Desde então, Pitt passa a atribuir prioridade á luta contra a França. Entre março e outubro desse mesmo ano (1793), consegue promover coalizão militar integrada pela Rússia, Prússia, Áustria, Espanha, Portugal e diversos principados germânicos. A coalizão sofreu diversas derrotas em 1794 e a Inglaterra preparou-se para o prolongado conflito que de fato ocorreria. Os impostos elevaram-se brutalmente mas ainda assim o país enfrentava déficits sucessivos.

Afastando-se do governo, em 1801, por motivo da desaprovação pelo monarca de sua política em relação à Irlanda - batizada de "emancipação católica" –, Pitt voltaria ao poder em 1804 para fazer face à ostensiva preparação da Armada Francesa para invadir a Inglaterra. Atenderia de modo satisfatório a esse chamado, mas logo dar-se-ia conta de que a tomada do poder por Napoleão, em 1799, iria postergar por muitos anos a resolução do conflito. Os ingleses conseguiram destroçar a Armada Francesa na Batalha de Trafalgar, a 21 de outubro de 1805. Porém, quase de imediato, Napoleão obteve uma grande vitória sobre a coalizão, em Austerlitz, em dezembro do mesmo ano. Deprimido pelos rumos da guerra, Pitt adoece seriamente, vindo a falecer a 16 de janeiro de 1805.

A consolidação do governo representativo na Inglaterra, no século XVIII, teve profundas conseqüências nos destinos do Ocidente.

O caminho apontado pela Revolução Francesa não conduziu á concretização de nenhuma de suas promessas. A liberté que era o centro de sua bandeira, direcionada precisamente contra a monarquia absoluta - ideário que se supunha seria melhor efetivado pela República, proclamada em 1792 - viu-se espezinhada, tanto pelo Terror dos republicanos como pela revogação do princípio constitucional, sob Napoleão, ao proclamar-se Imperador e dispensar a existência do Parlamento. O ideal de egalité seria apropriado pela nova vertente, socialista, surgida no século XIX, que pretendia a igualdade social imposta pela força, exigente da abolição dos ricos, que o marxismo também saberia encarnar. E, quanto à fraternité, seria simplesmente esquecida, tamanho o ódio que a Revolução acabou inoculando na convivência da Europa continental.

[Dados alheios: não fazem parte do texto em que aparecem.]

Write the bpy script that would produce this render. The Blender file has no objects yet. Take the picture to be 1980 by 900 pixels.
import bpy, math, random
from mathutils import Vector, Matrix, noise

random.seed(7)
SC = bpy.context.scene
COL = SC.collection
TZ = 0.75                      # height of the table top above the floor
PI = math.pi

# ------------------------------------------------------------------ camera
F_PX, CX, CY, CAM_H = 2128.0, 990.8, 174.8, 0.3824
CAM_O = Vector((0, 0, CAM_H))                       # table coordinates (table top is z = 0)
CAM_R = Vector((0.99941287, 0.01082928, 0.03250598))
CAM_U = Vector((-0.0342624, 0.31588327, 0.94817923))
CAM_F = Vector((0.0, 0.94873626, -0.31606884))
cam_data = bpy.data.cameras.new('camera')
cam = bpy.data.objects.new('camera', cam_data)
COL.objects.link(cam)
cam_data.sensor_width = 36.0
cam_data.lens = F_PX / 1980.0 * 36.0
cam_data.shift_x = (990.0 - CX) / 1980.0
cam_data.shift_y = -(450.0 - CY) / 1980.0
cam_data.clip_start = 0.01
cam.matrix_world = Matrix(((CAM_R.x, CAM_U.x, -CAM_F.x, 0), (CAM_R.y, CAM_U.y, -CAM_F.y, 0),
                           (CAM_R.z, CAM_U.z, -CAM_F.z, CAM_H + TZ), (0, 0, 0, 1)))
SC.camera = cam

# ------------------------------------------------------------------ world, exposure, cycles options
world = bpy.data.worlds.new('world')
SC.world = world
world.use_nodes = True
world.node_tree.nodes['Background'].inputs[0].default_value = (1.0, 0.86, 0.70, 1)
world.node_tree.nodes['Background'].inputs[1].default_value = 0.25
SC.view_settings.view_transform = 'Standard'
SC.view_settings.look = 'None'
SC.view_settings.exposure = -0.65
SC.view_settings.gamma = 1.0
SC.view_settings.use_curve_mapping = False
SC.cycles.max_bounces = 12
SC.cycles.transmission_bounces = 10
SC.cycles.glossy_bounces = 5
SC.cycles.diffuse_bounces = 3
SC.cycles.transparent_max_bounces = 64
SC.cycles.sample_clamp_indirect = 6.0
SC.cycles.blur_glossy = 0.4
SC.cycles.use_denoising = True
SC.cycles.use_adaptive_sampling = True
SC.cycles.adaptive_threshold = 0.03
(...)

Num quadro destes, a alternativa do governo representativo deixava de ser um simples ideário vazio, a exemplo do que se tornara a experiência da França. Pelo caminho da reforma, daria corpo ao projeto moral que as consignas da Revolução Francesa pretendiam expressar, reduzindo-o à escala humana, única capaz de leva-lo à progressiva implantação e sucessivo aperfeiçoamento.

 

1 Denominação pela qual era conhecida a facção política que, depois da Reforma Eleitoral de 1832, adotou o nome de Partido Liberal.

2 Vigorava a doutrina chamada mercantilismo, segundo a qual os ganhos do país advinham do comércio, razão pela qual deveria ser controlado de perto pelo Estado.

3 Justamente essa circunstância é que levaria Edmund Burke (1729/1797) a escrever Reflexões sobre a revolução na França (1790), texto que viria a tomar-se clássico.